→ **Directions**
Copy only this: the line containing "0.69, spec=0.08, bump=0.05)", the line containing "0.02), 0.70, spec=0.06)", and every line between them, exactly as written.

→ **Dataset content**

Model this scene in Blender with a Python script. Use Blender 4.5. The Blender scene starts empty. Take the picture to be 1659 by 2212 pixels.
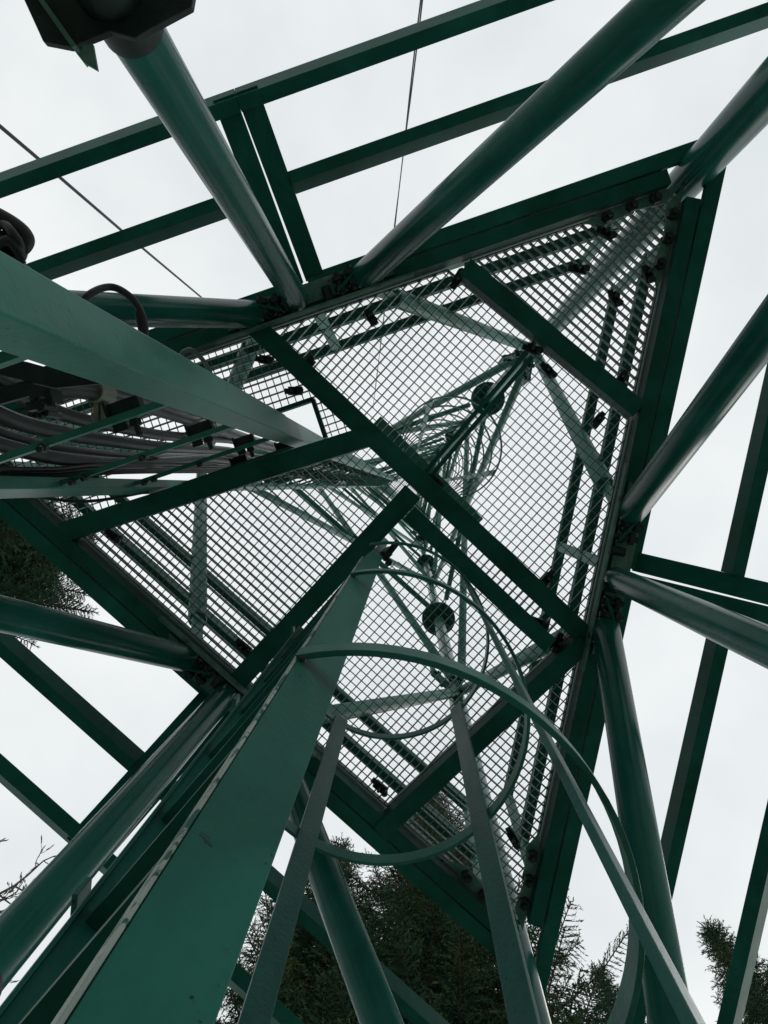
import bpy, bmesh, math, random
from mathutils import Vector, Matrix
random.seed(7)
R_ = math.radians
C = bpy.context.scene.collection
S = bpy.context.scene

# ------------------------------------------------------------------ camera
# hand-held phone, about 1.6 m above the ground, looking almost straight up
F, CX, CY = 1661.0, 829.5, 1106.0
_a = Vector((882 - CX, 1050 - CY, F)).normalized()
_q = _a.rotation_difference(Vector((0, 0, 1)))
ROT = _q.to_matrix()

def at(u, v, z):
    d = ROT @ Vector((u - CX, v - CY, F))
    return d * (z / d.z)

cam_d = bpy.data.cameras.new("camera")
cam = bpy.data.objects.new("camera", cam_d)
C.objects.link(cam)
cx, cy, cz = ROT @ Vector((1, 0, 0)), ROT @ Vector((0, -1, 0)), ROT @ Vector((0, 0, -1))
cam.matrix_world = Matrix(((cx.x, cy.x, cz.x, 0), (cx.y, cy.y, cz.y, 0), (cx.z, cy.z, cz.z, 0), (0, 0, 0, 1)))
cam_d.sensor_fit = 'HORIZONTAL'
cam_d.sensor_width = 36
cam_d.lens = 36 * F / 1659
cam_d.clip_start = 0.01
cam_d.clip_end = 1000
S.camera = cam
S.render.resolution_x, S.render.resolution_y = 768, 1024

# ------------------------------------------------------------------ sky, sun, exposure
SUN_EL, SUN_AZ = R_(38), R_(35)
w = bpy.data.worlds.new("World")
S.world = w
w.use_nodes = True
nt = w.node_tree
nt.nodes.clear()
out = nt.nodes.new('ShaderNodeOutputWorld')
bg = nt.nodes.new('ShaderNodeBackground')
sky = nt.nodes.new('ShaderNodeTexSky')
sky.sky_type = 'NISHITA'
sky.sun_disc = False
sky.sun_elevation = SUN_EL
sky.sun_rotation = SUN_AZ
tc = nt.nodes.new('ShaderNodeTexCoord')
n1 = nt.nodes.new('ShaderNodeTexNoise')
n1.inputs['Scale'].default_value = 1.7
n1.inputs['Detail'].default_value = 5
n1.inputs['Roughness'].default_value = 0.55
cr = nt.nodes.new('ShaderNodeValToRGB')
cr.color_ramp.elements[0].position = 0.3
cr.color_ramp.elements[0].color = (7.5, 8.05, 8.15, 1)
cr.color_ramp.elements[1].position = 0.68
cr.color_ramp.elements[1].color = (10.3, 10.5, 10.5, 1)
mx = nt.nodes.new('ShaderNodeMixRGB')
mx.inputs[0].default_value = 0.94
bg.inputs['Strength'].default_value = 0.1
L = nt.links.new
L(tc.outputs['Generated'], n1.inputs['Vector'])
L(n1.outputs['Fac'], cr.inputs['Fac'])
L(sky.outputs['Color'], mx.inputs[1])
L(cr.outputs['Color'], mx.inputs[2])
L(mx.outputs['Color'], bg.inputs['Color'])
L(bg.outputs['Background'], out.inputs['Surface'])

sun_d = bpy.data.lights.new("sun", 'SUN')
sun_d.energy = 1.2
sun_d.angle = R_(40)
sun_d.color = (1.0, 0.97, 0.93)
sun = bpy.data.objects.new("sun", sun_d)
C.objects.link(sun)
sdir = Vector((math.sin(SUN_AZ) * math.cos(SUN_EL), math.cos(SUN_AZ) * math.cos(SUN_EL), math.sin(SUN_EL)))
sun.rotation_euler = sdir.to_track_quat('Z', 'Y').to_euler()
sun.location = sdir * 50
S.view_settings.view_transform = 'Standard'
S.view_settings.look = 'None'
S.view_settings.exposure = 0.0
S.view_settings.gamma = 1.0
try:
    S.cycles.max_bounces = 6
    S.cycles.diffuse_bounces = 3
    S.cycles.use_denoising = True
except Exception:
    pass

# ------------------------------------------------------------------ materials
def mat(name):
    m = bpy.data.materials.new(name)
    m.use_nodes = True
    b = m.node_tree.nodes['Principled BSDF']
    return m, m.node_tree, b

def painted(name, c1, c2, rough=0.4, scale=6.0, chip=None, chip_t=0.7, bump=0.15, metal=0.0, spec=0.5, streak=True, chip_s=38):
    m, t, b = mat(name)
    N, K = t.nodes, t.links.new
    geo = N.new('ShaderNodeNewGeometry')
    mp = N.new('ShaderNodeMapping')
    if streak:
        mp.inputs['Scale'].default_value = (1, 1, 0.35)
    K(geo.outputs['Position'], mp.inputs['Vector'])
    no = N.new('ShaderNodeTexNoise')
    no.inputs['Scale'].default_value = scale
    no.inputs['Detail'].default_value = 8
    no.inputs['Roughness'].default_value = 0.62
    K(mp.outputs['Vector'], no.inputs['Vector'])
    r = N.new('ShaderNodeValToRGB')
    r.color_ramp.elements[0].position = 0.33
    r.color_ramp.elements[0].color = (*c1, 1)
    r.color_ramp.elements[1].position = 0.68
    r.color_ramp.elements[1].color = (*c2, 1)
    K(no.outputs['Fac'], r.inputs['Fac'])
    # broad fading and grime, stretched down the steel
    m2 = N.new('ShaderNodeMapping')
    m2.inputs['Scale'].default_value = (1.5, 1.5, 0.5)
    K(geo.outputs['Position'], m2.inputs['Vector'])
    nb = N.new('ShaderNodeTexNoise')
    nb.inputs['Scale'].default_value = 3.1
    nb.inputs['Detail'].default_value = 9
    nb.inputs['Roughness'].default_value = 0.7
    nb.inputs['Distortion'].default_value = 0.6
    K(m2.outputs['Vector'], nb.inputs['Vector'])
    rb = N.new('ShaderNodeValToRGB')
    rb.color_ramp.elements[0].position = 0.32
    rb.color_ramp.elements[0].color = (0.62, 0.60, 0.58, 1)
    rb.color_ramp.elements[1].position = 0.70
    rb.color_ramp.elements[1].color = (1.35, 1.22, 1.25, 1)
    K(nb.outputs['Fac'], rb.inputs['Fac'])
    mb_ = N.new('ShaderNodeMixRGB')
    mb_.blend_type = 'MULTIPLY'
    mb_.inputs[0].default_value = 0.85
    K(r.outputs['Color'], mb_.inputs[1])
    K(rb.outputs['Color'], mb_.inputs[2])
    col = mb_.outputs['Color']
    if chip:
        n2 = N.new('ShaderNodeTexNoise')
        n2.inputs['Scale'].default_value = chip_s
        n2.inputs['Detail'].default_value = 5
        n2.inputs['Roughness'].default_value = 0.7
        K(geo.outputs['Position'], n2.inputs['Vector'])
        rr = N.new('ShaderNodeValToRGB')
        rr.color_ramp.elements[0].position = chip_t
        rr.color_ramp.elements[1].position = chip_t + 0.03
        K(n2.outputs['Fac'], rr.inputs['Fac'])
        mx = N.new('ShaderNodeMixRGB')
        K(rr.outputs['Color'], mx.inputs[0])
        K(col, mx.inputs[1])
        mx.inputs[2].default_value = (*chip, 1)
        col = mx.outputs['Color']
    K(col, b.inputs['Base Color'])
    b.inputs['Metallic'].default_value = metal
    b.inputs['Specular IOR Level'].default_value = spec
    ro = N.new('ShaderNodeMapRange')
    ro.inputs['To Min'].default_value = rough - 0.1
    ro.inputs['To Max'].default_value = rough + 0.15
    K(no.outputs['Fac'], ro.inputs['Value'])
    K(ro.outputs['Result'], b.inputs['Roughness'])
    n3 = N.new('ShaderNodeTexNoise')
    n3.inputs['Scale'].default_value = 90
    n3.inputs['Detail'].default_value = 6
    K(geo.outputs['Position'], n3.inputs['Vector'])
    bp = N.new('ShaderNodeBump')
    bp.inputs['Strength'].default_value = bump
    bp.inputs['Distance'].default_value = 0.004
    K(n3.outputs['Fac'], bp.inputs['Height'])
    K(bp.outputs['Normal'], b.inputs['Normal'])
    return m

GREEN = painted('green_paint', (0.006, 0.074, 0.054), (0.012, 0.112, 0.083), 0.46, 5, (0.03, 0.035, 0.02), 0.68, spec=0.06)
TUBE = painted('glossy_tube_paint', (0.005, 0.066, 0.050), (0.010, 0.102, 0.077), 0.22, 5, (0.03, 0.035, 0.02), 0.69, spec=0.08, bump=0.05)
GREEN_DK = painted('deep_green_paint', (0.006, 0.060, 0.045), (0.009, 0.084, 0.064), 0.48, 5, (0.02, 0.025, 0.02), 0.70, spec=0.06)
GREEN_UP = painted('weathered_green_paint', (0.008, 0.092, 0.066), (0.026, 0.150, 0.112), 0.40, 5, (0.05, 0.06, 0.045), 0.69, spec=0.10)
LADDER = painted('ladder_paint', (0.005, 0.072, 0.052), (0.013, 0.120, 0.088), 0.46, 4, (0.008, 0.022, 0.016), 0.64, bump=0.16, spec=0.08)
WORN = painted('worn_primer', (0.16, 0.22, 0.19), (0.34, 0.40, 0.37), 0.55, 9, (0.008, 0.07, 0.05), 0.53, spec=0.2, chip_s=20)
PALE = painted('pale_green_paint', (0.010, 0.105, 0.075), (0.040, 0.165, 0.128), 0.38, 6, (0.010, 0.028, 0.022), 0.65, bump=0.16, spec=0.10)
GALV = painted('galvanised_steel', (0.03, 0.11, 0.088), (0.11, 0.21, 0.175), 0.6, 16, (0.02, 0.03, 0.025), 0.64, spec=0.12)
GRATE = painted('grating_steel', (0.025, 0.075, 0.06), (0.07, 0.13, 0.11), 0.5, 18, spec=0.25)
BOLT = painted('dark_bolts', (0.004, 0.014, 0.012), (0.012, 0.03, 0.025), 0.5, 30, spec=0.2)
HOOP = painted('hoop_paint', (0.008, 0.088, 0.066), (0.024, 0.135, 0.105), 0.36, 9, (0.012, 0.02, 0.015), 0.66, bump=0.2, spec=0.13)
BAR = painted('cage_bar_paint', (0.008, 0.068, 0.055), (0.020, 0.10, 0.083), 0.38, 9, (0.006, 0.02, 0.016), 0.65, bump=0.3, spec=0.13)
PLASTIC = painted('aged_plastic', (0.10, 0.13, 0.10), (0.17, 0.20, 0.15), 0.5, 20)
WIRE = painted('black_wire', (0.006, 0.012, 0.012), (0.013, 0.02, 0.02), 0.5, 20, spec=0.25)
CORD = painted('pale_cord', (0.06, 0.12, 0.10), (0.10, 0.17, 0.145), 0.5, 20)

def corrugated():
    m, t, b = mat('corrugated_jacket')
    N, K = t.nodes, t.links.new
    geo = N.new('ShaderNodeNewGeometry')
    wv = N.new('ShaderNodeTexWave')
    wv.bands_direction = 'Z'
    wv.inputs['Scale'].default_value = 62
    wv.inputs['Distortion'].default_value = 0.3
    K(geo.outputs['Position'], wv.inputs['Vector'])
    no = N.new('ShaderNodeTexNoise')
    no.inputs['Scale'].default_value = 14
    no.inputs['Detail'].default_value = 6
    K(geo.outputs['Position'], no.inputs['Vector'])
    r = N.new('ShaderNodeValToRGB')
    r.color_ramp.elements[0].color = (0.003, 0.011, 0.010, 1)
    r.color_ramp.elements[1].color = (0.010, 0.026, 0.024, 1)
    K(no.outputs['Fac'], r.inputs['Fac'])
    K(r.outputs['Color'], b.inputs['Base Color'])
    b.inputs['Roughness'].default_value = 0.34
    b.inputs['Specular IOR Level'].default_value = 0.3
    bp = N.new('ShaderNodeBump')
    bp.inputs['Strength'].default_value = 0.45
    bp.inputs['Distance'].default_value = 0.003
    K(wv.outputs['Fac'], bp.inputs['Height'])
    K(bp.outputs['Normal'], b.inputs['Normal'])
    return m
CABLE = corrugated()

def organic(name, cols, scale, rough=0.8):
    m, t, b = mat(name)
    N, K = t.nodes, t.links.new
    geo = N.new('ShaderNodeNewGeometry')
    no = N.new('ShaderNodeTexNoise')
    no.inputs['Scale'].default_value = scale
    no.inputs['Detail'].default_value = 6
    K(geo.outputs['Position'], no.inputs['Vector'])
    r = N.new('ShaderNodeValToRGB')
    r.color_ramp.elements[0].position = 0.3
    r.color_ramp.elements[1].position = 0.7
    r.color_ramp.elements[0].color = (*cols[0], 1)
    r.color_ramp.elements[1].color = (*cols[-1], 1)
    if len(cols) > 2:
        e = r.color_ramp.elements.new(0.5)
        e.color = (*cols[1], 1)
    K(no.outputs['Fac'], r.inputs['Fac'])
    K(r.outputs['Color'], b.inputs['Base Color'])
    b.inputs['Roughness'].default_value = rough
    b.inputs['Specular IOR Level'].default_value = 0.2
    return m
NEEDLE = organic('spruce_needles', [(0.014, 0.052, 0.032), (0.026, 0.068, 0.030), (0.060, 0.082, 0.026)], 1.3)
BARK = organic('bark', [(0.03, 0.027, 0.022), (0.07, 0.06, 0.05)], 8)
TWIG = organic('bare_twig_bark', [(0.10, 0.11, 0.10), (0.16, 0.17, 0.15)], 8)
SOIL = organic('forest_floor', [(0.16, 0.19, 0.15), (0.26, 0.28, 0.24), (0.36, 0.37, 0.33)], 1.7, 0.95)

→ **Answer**
TUBE = painted('glossy_tube_paint', (0.005, 0.066, 0.050), (0.010, 0.102, 0.077), 0.22, 5, (0.03, 0.035, 0.02), 0.69, spec=0.08, bump=0.05)
GREEN_DK = painted('deep_green_paint', (0.006, 0.060, 0.045), (0.009, 0.084, 0.064), 0.48, 5, (0.02, 0.025, 0.02), 0.70, spec=0.06)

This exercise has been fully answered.